Em certa medida, houve uma banalização da referida base legal, desvirtuando o seu propósito diante dos próprios princípios da lei. A lei buscou proteger a privacidade dos titulares dos dados, emponderando-os. A sua utilização indiscriminada não leva a uma efetivação dos princípios almejados pela LGPD.

Isso não significa que o tratamento de dados pessoais não pode ser realizado. Significa apenas que deve ser realizado de acordo com uma base legal mais apropriada. Todas elas justificam as operações de tratamento e, conforme entendimento doutrinário, não existe qualquer hierarquia entre elas. Sobre o tema, o Conselho da Justiça Federal aprovou enunciado na IX Jornada de Direito Civil, segundo o qual “(n)ão há hierarquia entre as bases legais estabelecidas nos artigos 7º e 11 da Lei Geral de Proteção de Dados (Lei nº 13.709/2018)”.

Em todos os casos, destaca-se, é igualmente necessário que o agente realize o tratamento de forma transparente (artigo 6º, inciso VI), inclusive como forma para que os titulares realizem decisões informadas. Mas isso não se confunde com o consentimento. Termos de consentimento são diferentes de termos de ciência.

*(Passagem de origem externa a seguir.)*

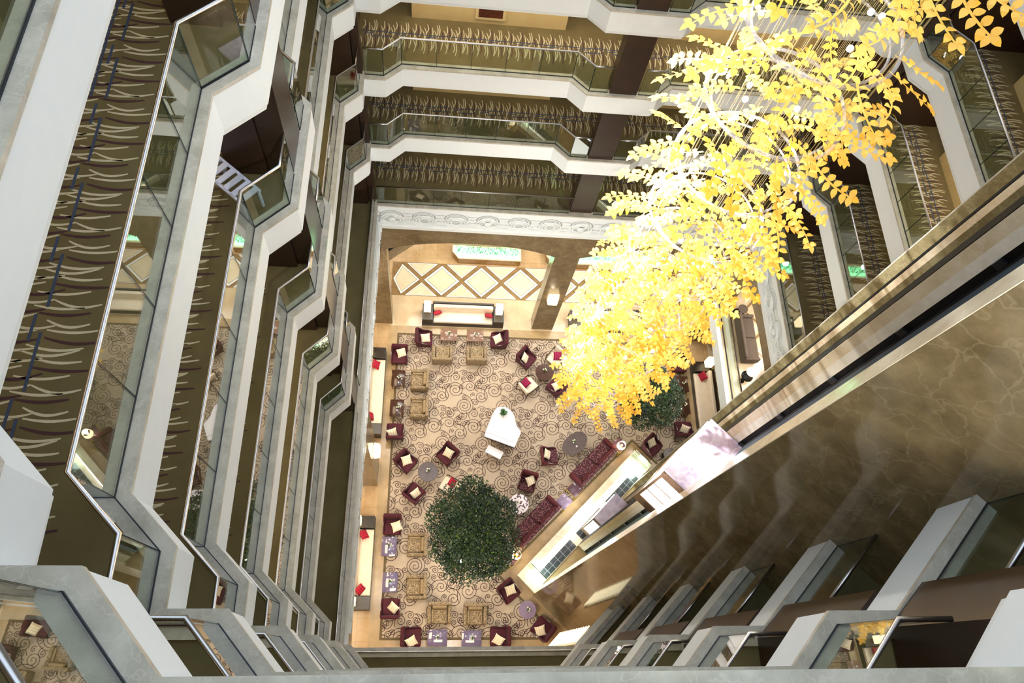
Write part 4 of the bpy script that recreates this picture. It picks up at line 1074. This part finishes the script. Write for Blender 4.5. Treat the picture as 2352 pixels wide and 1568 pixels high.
# ------------------------------------------------------------------ chandelier
CX, CY = 4.95, 7.65
t = thing('chandelier', 'tall cascading chandelier of amber leaf sprays on clear rings hung from wires', 'chandelier', (CX, CY, 0))
rr = random.Random(21)
def leaf(mb, p, d, n, L, w):
    u = d.cross(n).normalized(); vs = []; N_ = 5
    vs.append(p)
    up = []; dn = []
    for k in range(1, N_):
        q = k/N_; ww = w*math.sin(PI*q**.85)**.8; c = p+d*L*q+n*(.02*math.sin(PI*q))
        up.append(c+u*ww); dn.append(c-u*ww)
    tip = p+d*L
    mb.add([p]+up+[tip]+dn[::-1], [list(range(2*N_))], 0)
def spray_mesh(seed):
    r = random.Random(seed); mb = MB(); pts = []; p = Vector((0, 0, 0)); a = r.uniform(-.3, .3); n = Vector((0, 0, 1)); el = r.uniform(-.2, .1)
    curv = r.uniform(.10, .24)*r.choice((-1, 1)); K = 6
    for k in range(K):
        pts.append(p.copy()); d = Vector((math.cos(a)*math.cos(el), math.sin(a)*math.cos(el), math.sin(el))).normalized(); p = p+d*.115; a += curv; el -= .04
    pts.append(p.copy()); vs = []
    for i, q in enumerate(pts):
        b = pts[min(K, i+1)]-pts[max(0, i-1)]; u = b.cross(n).normalized()*.016*(1-.06*i); vs += [q+u, q-u]
    mb.add(vs, [[2*i, 2*i+1, 2*i+3, 2*i+2] for i in range(K)], 0)
    for i in range(1, K):
        b = (pts[i+1]-pts[i-1]).normalized(); u = b.cross(n).normalized()
        for s_ in (1, -1):
            d = (u*s_+b*r.uniform(.15, .6)+n*r.uniform(-.25, .25)).normalized(); nn = (n+Vector((r.uniform(-.4, .4), r.uniform(-.4, .4), 0))).normalized()
            leaf(mb, pts[i]+b*.02*s_, d, nn, r.uniform(.115, .145), r.uniform(.038, .047))
    b = (pts[-1]-pts[-2]).normalized(); u = b.cross(n).normalized()
    leaf(mb, pts[-1], b, n, .145, .045)
    for s_ in (1, -1): leaf(mb, pts[-1], (b*.25+u*s_).normalized(), n, .13, .043)
    return mb
protos = []
for k in range(6):
    o = spray_mesh(40+k).build('leaf_spray', 'yellow', t); protos.append(o)
meshes = [o.data for o in protos]
TIERS = [27.15-1.45*i for i in range(11)]
used = 0; mass = MB(); lampn = 0
for ti, z in enumerate(TIERS):
    R = 1.08 if ti < 8 else (1.02 if ti < 9 else .98-.10*(ti-9))
    mb = MB(); mb.tube([(R*math.cos(2*PI*j/48), R*math.sin(2*PI*j/48), z+.05*math.sin(4*PI*j/48)) for j in range(48)], .028, 8, closed=True)
    mb.tube([((R-.12)*math.cos(2*PI*j/40), (R-.12)*math.sin(2*PI*j/40), z-.10) for j in range(40)], .02, 6, closed=True)
    mb.build('clear_ring', 'acrylic', t)
    ents = []
    for j in range(18): ents.append((2*PI*j/18+rr.uniform(-.1, .1), R-.05, 0+rr.uniform(-.2, .15), .95))
    for j in range(9): ents.append((2*PI*j/9+rr.uniform(-.2, .2), R*.55, rr.uniform(-.2, .2), .85))
    for j in range(4): ents.append((2*PI*j/4+rr.uniform(-.2, .2), R*.15, rr.uniform(-.2, .2), .75))
    if ti >= 5:
        for j in range(16): ents.append((2*PI*j/16+.2+rr.uniform(-.1, .1), R-.12, .55+rr.uniform(-.25, .25), .95))
        for j in range(12): ents.append((2*PI*j/12+rr.uniform(-.2, .2), R*.5, .6+rr.uniform(-.25, .25), .85))
    for (a, r0, dz, sc) in ents:
        sc *= 1.22 if ti < 5 else 1.0
        loc = Vector((r0*math.cos(a), r0*math.sin(a), z+dz)); rot = Matrix.Rotation(a+rr.uniform(-.25, .25), 3, 'Z') @ Matrix.Rotation(rr.uniform(-.1, .45), 3, 'Y') @ Matrix.Rotation(rr.uniform(-.5, .5), 3, 'X')
        me = meshes[rr.randrange(6)]
        # the outermost sprays of the near tiers show largest: they are parts of their own
        if used < 94 and r0 > R*.8 and ti < 6 and dz < .3 and rr.random() < .78:
            o = bpy.data.objects.new('leaf_spray', me); COL.objects.link(o); o.parent = t; o.location = loc; o.rotation_euler = rot.to_euler(); o.scale = (sc, sc, sc); used += 1
        else:
            mass.add([rot @ (v.co*sc)+loc for v in me.vertices], [list(p.vertices) for p in me.polygons], 0)
    for j in range(4):
        a = rr.uniform(0, 2*PI); q = rr.uniform(.2, 1.0)*R
        mb = MB(); mb.lathe([(.005, -.045), (.035, -.03), (.045, 0), (.035, .03), (.005, .045)], 12, (q*math.cos(a), q*math.sin(a), z+rr.uniform(.05, .25))); mb.build('lamp', 'lampwhite', t)
for k, o in enumerate(protos):
    a = k*PI/3+.3; o.location = (.7*math.cos(a), .7*math.sin(a), TIERS[k % 3]); o.rotation_euler = (0, .2, a)
o = mass.build('leaf_spray_mass', 'yellow', t); o['kind'] = 'stuff'
for k in range(96):
    a = rr.uniform(0, 2*PI); q = rr.choice((.25, .55, .8, 1.05)); x, y = q*math.cos(a), q*math.sin(a)
    zb = TIERS[min(10, int(rr.uniform(2, 11)))]
    mb = MB(); mb.tube([(x, y, zb), (x, y, 36)], .0028, 4); mb.build('wire', 'wire', t)
# ------------------------------------------------------------------ light
def light(kind, name, loc, energy, color, **kw):
    d = bpy.data.lights.new(name, kind); d.energy = energy; d.color = color
    rot = kw.pop('rot', None)
    for k, v in kw.items(): setattr(d, k, v)
    o = bpy.data.objects.new(name, d); COL.objects.link(o); o.location = loc
    if rot: o.rotation_euler = rot
    return o
WARM = (1, .80, .55); SOFT = (1, .96, .88)
# chandelier lamps
for i, z in enumerate(TIERS):
    a = math.radians(150)
    light('POINT', 'chandelier_lamp', (CX+.95*math.cos(a), CY+.95*math.sin(a), z+.1), 75 if i < 6 else 62, (1, .98, .95), shadow_soft_size=.10)
    if i % 2 == 0: light('POINT', 'chandelier_core_lamp', (CX+.2, CY-.2, z+.4), 28, (1, .93, .8), shadow_soft_size=.10)
# corridor ceilings
for i, lv in enumerate('FEDCBAZ'):
    zc = (LV['EDCBAZY'[i]]-.83)
    k = {'D': 1.4, 'F': .2, 'E': .25}.get(lv, .5)
    light('AREA', 'corridor_light', (-3.9, 7.6, zc), 75*k, WARM, shape='RECTANGLE', size=.5, size_y=13)
    light('AREA', 'corridor_light', (5.1, 17.0, zc), 130*k, WARM, shape='RECTANGLE', size=14, size_y=.5)
    light('AREA', 'corridor_light', (14.2, 11.5, zc), 45*k, WARM, shape='RECTANGLE', size=.5, size_y=6)
    light('AREA', 'corridor_light', (1.2, -1.5, zc), 30, WARM, shape='RECTANGLE', size=8, size_y=.5)
# hall ceilings
light('AREA', 'hall_light', (1.4, 18.0, 8.2), 400, SOFT, shape='RECTANGLE', size=6, size_y=3)
light('AREA', 'hall_light', (8.8, 18.0, 8.2), 400, SOFT, shape='RECTANGLE', size=6, size_y=3)
light('AREA', 'hall_light', (-4.4, 11.6, 8.2), 260, WARM, shape='RECTANGLE', size=2.5, size_y=6)
light('AREA', 'hall_light', (-4.4, 3.8, 8.2), 260, WARM, shape='RECTANGLE', size=2.5, size_y=6)
light('AREA', 'hall_light', (15.0, 12.0, 8.2), 300, SOFT, shape='RECTANGLE', size=3, size_y=5)
light('AREA', 'hall_light', (1.3, -1.0, 8.2), 260, WARM, shape='RECTANGLE', size=6, size_y=2)
# lounge downlights in the arcade soffits
for x, y in ((-1.7, 3.5), (-1.7, 11.5), (1.4, 14.7), (8.6, 14.7), (12.0, 11.5), (1.2, .9)):
    tgt = Vector((5, 7.5, 0))-Vector((x, y, 8.4)); 
    q = Vector((tgt.x*.45, tgt.y*.45, tgt.z)).to_track_quat('-Z', 'Y').to_euler()
    light('SPOT', 'lounge_downlight', (x, y, 8.35), 420, (1, .94, .86), spot_size=math.radians(95), spot_blend=.8, shadow_soft_size=.15, rot=q)
for x, y, z in ((5.28, 14.8, 3.5), (-1.9, 7.75, 3.9), (8.66, 9.05, 1.2), (3.80, 4.22, 1.2)):
    light('POINT', 'lamp_bulb', (x, y, z), 25, WARM, shadow_soft_size=.1)
light('POINT', 'tree_spot_bulb', (1.47, 3.90, 1.35), 25, (.9, .95, 1), shadow_soft_size=.05)
light('POINT', 'elevator_cove', st(5.9, -.95, .5), 45, (.75, 1, .82), shadow_soft_size=.2)
light('POINT', 'elevator_cove', st(12.3, -.95, .5), 45, (.75, 1, .82), shadow_soft_size=.2)
light('POINT', 'elevator_cove', st(9.1, -.5, .6), 30, (.95, 1, .95), shadow_soft_size=.2)
for c in ((1.2, 19.1), (3.5, 19.1), (7.0, 19.1)): light('POINT', 'planter_light', (c[0], c[1], .95), 14, (.45, 1, .65), shadow_soft_size=.15)
for x, y, z, tx, ty, tz, e in ((1.3, -.6, 30.2, 1.3, 15.6, 17, 1500), (2.6, -.6, 30.2, 9.5, 15.5, 17, 900), (1.2, .8, 12.3, 1.5, 15.1, 9.0, 2300), (1.2, .8, 12.3, 8.0, 15.1, 9.0, 2300), (-1.9, 8.0, 12.3, 12.5, 11.5, 9.0, 1000)):  # added fill spots without real fixtures, brightening the far fascias and frieze
    light('SPOT', 'added_gallery_fill', (x, y, z), e, (1, .95, .86), spot_size=math.radians(75), spot_blend=.9, shadow_soft_size=.12, rot=(Vector((tx, ty, tz))-Vector((x, y, z))).to_track_quat('-Z', 'Y').to_euler())
for px_, py_, pz_, tz_, e_ in ((-2.0, 12.0, 27.3, 22.5, 26000), (-1.9, 11.4, 21.3, 16.8, 9000)):
    light('SPOT', 'chandelier_spotlight', (px_, py_, pz_), e_, (1, .98, .96), spot_size=math.radians(34), spot_blend=.7, shadow_soft_size=.1, rot=(Vector((3.9, 8.4, tz_))-Vector((px_, py_, pz_))).to_track_quat('-Z', 'Y').to_euler())
light('SPOT', 'green_accent_light', (5.3, 13.6, 12.6), 160, (.35, 1, .35), spot_size=math.radians(38), spot_blend=.6, shadow_soft_size=.05, rot=(Vector((5.25, 15.3, 11.3))-Vector((5.3, 13.6, 12.6))).to_track_quat('-Z', 'Y').to_euler())
light('POINT', 'elevator_car_light', st(5.75, -.95, 16.6), 30, (.95, .92, 1), shadow_soft_size=.1)
light('POINT', 'elevator_car_light', st(7.1, -.6, 18.4), 8, (.96, .93, 1), shadow_soft_size=.15)
w = bpy.data.worlds.new('sky_through_skylight'); SC.world = w; w.use_nodes = True
bg = w.node_tree.nodes['Background']; bg.inputs['Color'].default_value = (.74, .87, 1.0, 1); bg.inputs['Strength'].default_value = 1.75
# ------------------------------------------------------------------ camera
cam = bpy.data.cameras.new('camera'); co = bpy.data.objects.new('camera', cam); COL.objects.link(co)
wv = Vector((.4192354901262505, -.1135715, .0140348)); th = wv.length
co.rotation_mode = 'XYZ'; co.matrix_world = Matrix.Translation((0, 0, 32.19)) @ Matrix.Rotation(th, 4, wv.normalized())
cam.sensor_width = 36; cam.lens = 1664.415/2352*36; cam.clip_start = .02; cam.clip_end = 200
SC.camera = co
SC.view_settings.view_transform = 'Standard'; SC.view_settings.look = 'None'; SC.view_settings.gamma = 1; SC.view_settings.use_curve_mapping = False
SC.view_settings.exposure = 0.58
SC.cycles.use_denoising = True
SC.cycles.max_bounces = 7; SC.cycles.diffuse_bounces = 3; SC.cycles.glossy_bounces = 3; SC.cycles.transmission_bounces = 2; SC.cycles.transparent_max_bounces = 16
SC.cycles.caustics_reflective = False; SC.cycles.caustics_refractive = False
SC.cycles.sample_clamp_indirect = 6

Segundo o manifesto Privacy 2030: A New Vision for Europe, as “primeiras impressões do RGPD indicaram grandes investimentos em conformidade legal mas poucas mudanças visíveis praticas envolvendo dados. A experiência compartilhada demonstrou a predominância de e-mails e pop-ups requerendo a aceitação de novos termos e condições”. (Tradução livre).

Em uma sociedade moderna, a utilização de dados tem crescente importância e valor econômico, com o potencial de interferir na vida das pessoas. Como parte da maturidade da legislação, é necessário compreender e divulgar o seu verdadeiro propósito, empoderando os titulares para agirem ativamente.